En 1997, maman d’un garçon de deux ans, elle est enceinte quand elle monte sa deuxième société. “C’était dur à gérer et ça générait beaucoup de stress mais j’ai tenu“. Son secret: cloisonner le plus possible. “A 18h, je n’étais plus au bureau, je ne répondais plus au téléphone, j’étais avec mes enfants. Et je continuais à travailler après si besoin“, explique la mère de famille, droite dans ses bottes. “Je n’ai aucun regret, explique-t-elle. J’ai eu le temps d’élever mes enfants et j’ai une carrière professionnelle épanouie“.
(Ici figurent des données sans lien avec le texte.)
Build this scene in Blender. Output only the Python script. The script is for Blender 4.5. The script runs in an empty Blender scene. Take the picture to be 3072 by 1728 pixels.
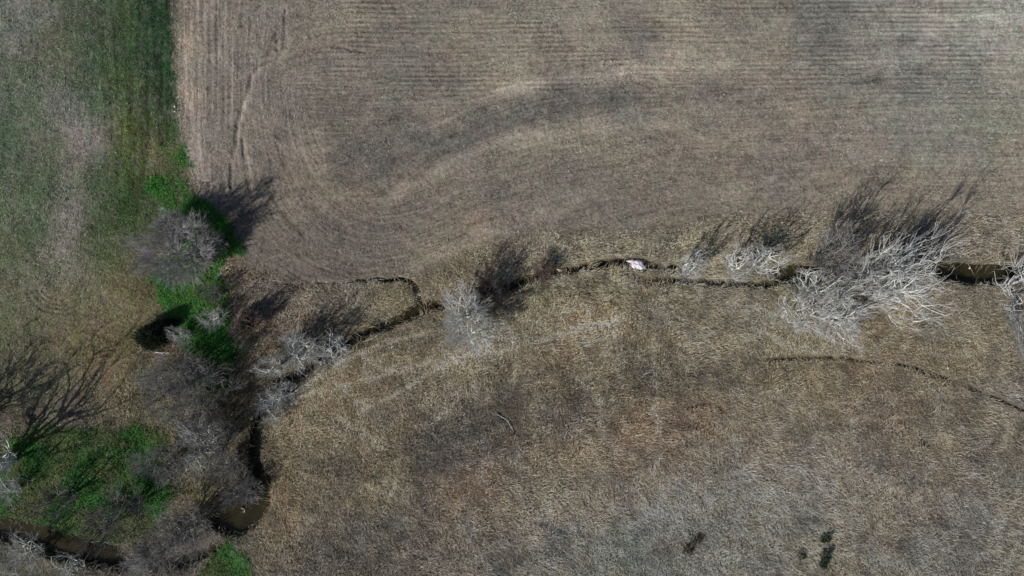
import bpy, math, random
import numpy as np
from mathutils import Vector

# ------------------------------------------------------------------ camera, sky, sun, exposure
S = bpy.context.scene
H_CAM = 88.0                      # drone height above the ground, metres
PXM = 25.6                        # photo pixels per metre on the ground
camd = bpy.data.cameras.new("camera"); cam = bpy.data.objects.new("camera", camd)
S.collection.objects.link(cam); S.camera = cam
cam.location = (0, 0, H_CAM); cam.rotation_euler = (0, 0, 0)
camd.sensor_width = 36.0; camd.lens = 36.0 * H_CAM / 120.0
camd.clip_start = 1.0; camd.clip_end = 6000.0

SUN_EL, SH_AZ = math.radians(36), math.radians(43)      # shadows fall towards SH_AZ (ccw from +x)
w = bpy.data.worlds.new("World"); S.world = w; w.use_nodes = True
nt = w.node_tree; bg = nt.nodes["Background"]
sky = nt.nodes.new("ShaderNodeTexSky"); sky.sky_type = 'NISHITA'; sky.sun_disc = False
sky.sun_elevation = SUN_EL
sx, sy = -math.cos(SH_AZ), -math.sin(SH_AZ)
sky.sun_rotation = math.atan2(sx, sy) % (2 * math.pi)
nt.links.new(sky.outputs[0], bg.inputs[0]); bg.inputs[1].default_value = 0.05
sd = bpy.data.lights.new("sun", 'SUN'); sd.energy = 3.4; sd.angle = math.radians(0.5); sd.color = (1.0, 0.955, 0.89)
sun = bpy.data.objects.new("sun", sd); S.collection.objects.link(sun)
d = Vector((math.cos(SUN_EL) * math.cos(SH_AZ), math.cos(SUN_EL) * math.sin(SH_AZ), -math.sin(SUN_EL)))
sun.rotation_euler = d.to_track_quat('-Z', 'Y').to_euler()
S.view_settings.view_transform = 'Standard'; S.view_settings.look = 'None'
S.view_settings.exposure = 0.28; S.view_settings.gamma = 1.0; S.view_settings.use_curve_mapping = False

rng = np.random.default_rng(7)

# ------------------------------------------------------------------ helpers
def lin(c):
    c = np.asarray(c, float) / 255.0
    return np.where(c <= 0.04045, c / 12.92, ((c + 0.055) / 1.055) ** 2.4)

def W(px, py):                       # photo pixel -> ground metres
    return (np.asarray(px, float) - 1536) / PXM, (864 - np.asarray(py, float)) / PXM

_tabs = {}
def vnoise(x, y, scale, seed):
    if seed not in _tabs: _tabs[seed] = np.random.default_rng(seed + 1000).random((256, 256))
    T = _tabs[seed]
    u = x / scale + seed * 17.3; v = y / scale + seed * 9.1
    iu = np.floor(u).astype(int); iv = np.floor(v).astype(int)
    fu = u - iu; fv = v - iv
    fu = fu * fu * (3 - 2 * fu); fv = fv * fv * (3 - 2 * fv)
    a = T[iu & 255, iv & 255]; b = T[(iu + 1) & 255, iv & 255]
    c = T[iu & 255, (iv + 1) & 255]; e = T[(iu + 1) & 255, (iv + 1) & 255]
    return (a * (1 - fu) + b * fu) * (1 - fv) + (c * (1 - fu) + e * fu) * fv - 0.5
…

5/ Vers un nouvel équilibre vie privée/vie publique?
Préférer un CV masculin à un CV féminin parce qu’il y aura un jour peut-être une grossesse, licencier une femme parce qu’elle est enceinte, empêcher une salariée d’évoluer parce qu’elle a des responsabilités familiales… Oui, ça existe toujours en 2017. Mais les choses changent, à en croire Géraldine Le Meur, incorrigible optimiste, pour qui la Silicon Valley est un précurseur des évolutions sociales. “Je pense que l’avenir, c’est un management à la Facebook ou Airbnb, où les chefs comprennent que l’épanouissement au travail et l’épanouissement à la maison sont liés“.
Mark Zuckerberg prend un congé paternité, et ses employés hommes se sentent moins coupables de faire pareil. “Ces sociétés comprennent que l’humain est au centre de tout et je pense que les choses sont en train de changer“. “Il existe toujours des boites archaïques mais elles vont disparaître parce que les millennials, les générations suivantes, n’accepteront pas leurs règles”, selon Géraldine Le Meur, dont les trois garçons arriveront bientôt sur le marché du travail. “Il faut convaincre les hommes qu’ils peuvent aller chercher leurs enfants pour un rendez-vous chez le médecin, explique-t-elle. Les boites qui ne comprennent pas ça n’ont pas d’avenir. Elles finiront par exploser“.